Advice From a Lender: SunTrust Exec Adam Oates

SunTrust Community Capital President Adam Oates discusses what multifamily investors need to be aware of and his company's strategies going forward.

By Keith Loria

adam oatesSunTrust Community Capital is a wholly owned subsidiary of SunTrust Bank and provides debt and equity capital for real estate projects and businesses that economically benefit communities throughout the SunTrust footprint.

As president of the company, Adam Oates leads his team in helping investors and developers achieve their vision through changing and often challenging market conditions.

Although SunTrust Community Capital has a geographic focus on the southeastern U.S., it also follows clients across the country, whether clients focus on residential or commercial real estate, including multifamily, office, industrial and retail.

Oates recently spoke with MHN about what he’s experienced in 2017.

What have you seen so far in 2017 when it comes to multifamily investment opportunities in your area?

The institutional buyer has returned in 2017 after ceding ground to more local buyers last year. Our borrowers are fielding more calls from interested purchasers.

What do you see as the major trends in your sector? What is on your radar?

From a capital perspective, everything is moving more slowly. Lease-ups are generally on budget, but behind on timing. Payoffs and refinances are taking longer to achieve, but mainly because stabilization is taking longer. Lenders are at or near their hold positions on multifamily, so we’ve seen some lender push into other food groups, particularly industrial. 

There’s an affordability crisis in the United States, and it isn’t being addressed by Class A construction which requires $2.00/SF+ rents. We’re seeing municipalities with an increasing focus on inclusionary zoning and developers beginning to talk more about affordability and workforce housing.

What’s your biggest piece of advice with today’s current market?

Patience. Good projects are getting harder to find all the time. There’s capital building up on the sidelines, but we want to see sponsors with the discipline to wait for the right opportunity and not just rush to “feed the machine.”

Looking ahead to the next six months, what are three things that you are keeping an eye on?
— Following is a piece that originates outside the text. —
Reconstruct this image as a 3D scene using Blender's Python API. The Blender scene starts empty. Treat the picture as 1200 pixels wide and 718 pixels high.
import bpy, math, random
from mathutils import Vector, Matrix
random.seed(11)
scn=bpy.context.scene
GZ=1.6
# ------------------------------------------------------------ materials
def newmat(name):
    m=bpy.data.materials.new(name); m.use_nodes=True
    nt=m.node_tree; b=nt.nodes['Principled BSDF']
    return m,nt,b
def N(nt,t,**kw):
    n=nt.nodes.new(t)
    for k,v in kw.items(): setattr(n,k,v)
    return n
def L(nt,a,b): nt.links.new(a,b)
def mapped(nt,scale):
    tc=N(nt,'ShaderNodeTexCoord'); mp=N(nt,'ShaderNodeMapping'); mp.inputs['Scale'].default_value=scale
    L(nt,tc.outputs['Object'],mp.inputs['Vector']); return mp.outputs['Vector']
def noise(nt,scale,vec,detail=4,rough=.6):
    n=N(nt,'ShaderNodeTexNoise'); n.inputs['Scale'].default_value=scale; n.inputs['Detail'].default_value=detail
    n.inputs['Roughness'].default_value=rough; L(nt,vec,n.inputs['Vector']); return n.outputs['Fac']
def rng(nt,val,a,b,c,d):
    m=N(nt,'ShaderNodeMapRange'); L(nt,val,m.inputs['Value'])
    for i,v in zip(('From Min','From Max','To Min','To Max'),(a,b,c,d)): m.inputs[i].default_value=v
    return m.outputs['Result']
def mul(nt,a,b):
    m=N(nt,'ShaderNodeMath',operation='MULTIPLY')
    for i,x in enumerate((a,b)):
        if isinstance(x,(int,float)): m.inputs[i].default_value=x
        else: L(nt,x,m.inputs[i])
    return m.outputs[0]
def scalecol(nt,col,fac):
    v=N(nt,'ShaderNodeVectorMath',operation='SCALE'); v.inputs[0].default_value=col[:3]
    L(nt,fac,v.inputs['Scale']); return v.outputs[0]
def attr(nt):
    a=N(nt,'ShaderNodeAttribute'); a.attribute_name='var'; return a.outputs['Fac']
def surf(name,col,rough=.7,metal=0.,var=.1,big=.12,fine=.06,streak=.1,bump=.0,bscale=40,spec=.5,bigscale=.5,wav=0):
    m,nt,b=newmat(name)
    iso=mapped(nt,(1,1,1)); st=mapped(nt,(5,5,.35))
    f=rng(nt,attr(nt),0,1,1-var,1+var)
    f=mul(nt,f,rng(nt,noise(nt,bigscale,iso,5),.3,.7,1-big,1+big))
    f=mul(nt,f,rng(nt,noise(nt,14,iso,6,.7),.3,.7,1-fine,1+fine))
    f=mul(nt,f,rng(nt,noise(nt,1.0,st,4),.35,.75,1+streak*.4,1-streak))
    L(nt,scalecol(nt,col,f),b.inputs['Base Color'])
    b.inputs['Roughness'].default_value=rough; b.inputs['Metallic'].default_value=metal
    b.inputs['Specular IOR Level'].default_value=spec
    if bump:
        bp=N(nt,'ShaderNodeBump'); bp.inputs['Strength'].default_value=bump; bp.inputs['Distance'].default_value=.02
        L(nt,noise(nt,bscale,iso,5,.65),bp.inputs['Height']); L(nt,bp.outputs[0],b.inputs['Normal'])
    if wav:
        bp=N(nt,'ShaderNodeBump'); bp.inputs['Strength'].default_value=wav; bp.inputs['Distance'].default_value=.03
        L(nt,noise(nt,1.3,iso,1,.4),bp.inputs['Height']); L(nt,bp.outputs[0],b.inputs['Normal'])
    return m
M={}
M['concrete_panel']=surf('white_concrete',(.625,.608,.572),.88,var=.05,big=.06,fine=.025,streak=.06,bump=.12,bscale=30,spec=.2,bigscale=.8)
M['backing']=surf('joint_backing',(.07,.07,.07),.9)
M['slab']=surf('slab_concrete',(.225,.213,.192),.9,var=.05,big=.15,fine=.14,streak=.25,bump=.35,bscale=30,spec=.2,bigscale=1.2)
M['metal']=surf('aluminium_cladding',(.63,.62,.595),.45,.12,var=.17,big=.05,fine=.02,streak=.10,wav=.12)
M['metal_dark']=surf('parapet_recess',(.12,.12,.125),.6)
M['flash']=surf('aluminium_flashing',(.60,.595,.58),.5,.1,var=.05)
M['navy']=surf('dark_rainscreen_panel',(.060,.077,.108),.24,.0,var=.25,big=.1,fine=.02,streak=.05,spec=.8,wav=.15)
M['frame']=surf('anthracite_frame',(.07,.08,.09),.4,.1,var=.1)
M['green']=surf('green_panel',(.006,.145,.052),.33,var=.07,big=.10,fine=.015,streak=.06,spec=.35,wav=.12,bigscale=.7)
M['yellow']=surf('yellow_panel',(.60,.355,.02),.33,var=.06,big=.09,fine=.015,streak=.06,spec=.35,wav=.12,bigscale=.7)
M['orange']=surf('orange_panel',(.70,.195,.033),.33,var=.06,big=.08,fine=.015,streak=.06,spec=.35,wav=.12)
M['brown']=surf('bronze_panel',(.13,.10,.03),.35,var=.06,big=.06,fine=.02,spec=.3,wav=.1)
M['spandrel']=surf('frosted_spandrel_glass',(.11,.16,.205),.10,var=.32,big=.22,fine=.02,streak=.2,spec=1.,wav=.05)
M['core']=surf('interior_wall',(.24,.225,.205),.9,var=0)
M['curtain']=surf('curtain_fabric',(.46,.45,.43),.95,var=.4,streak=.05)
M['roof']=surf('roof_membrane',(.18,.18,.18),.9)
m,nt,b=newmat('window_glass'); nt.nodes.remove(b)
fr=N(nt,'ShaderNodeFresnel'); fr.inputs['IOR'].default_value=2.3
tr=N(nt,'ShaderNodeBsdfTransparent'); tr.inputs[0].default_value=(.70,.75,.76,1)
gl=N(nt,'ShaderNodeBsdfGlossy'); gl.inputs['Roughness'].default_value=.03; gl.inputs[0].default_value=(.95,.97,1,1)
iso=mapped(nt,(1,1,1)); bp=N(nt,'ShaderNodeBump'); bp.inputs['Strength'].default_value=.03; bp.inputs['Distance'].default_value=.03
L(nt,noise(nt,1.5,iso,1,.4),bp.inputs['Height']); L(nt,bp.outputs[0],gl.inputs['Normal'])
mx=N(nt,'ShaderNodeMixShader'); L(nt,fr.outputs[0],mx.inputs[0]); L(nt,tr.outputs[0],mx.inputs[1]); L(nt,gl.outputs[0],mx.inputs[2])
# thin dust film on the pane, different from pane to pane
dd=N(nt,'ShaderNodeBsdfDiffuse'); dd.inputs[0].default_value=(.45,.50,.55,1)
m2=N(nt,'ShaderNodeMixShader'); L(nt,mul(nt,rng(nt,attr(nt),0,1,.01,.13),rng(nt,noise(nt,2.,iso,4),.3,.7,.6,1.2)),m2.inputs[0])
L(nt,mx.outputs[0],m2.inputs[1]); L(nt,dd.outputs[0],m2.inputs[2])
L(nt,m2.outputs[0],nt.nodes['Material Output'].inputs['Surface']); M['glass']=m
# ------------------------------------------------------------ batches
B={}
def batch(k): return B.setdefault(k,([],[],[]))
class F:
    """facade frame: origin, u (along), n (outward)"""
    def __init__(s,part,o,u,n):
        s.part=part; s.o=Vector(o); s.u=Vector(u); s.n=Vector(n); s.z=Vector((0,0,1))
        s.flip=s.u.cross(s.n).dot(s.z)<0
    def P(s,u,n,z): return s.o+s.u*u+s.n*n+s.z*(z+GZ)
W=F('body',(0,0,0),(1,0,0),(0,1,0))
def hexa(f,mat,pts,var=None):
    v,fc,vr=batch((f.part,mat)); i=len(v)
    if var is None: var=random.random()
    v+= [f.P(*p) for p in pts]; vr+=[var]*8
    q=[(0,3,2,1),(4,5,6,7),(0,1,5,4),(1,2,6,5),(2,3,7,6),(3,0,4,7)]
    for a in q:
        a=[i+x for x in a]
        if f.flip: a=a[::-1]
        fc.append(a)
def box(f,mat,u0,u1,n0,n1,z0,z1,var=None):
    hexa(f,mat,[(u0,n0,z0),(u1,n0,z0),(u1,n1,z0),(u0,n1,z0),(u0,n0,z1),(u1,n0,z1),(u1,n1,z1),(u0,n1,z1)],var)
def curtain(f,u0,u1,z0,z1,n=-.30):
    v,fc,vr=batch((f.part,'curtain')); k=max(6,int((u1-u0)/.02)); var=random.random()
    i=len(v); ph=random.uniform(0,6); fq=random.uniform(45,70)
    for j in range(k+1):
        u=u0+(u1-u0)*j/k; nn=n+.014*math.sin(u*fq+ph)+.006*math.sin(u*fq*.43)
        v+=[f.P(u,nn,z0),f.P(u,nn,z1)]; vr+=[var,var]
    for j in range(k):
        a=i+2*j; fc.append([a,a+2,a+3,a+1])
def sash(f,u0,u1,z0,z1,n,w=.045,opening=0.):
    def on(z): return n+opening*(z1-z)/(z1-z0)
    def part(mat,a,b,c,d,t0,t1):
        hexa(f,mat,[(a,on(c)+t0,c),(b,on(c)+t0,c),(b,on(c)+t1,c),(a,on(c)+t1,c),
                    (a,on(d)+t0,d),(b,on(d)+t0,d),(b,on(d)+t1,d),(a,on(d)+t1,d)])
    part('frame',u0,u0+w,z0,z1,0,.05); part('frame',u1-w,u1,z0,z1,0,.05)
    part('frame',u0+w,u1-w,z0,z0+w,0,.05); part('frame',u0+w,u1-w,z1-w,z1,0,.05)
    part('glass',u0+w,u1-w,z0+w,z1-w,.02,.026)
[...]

Construction Costs. They keep going up and it’s putting a strain on financial viability of projects. In particular, after Hurricanes Harvey and Irma, we expect a labor and materials shortage in the southeast to compound the existing cost escalation. Nailing down costs for projects in the pipeline is going to be difficult.

The rent ceiling. We’ve seen concessions creep into a number of our markets. After seeing many markets break through into pricing levels that previously hadn’t been achieved, then continuing to accelerate, we see several markets that appear to be at a peak or plateau.

Land pricing. With the continued upward trend on many commodities and labor, land basis is one of the levers that needs to move to increase the number of viable projects out there.  So far, we haven’t seen land sellers budging much.

What was your strategy going into 2017, and how is it playing out now that we’ve reached fall?

Our strategy was to try to maintain close to our same level of exposure to multifamily, but to lower our leverage point as we recycled capital. With the acquisition of the Pillar platform at the end of 2016, we also hoped to leverage our construction dollars to create more fee-generating opportunities in the permanent loan markets. We are seeing fewer construction deals than expected that meet all of our investment criteria, and the ones that do have many competitive suitors. However, the in-house capabilities to bring agency executions through Pillar are putting us in a more competitive position to chase the right construction and bridge loan opportunities.

What do you feel is the most important thing that investors need to be aware of in today’s multifamily environment?

Understanding supply. When we see dynamics of oversupply in a particular market, there’s almost no sponsor or leverage point that can make the project a compelling place to deploy debt capital.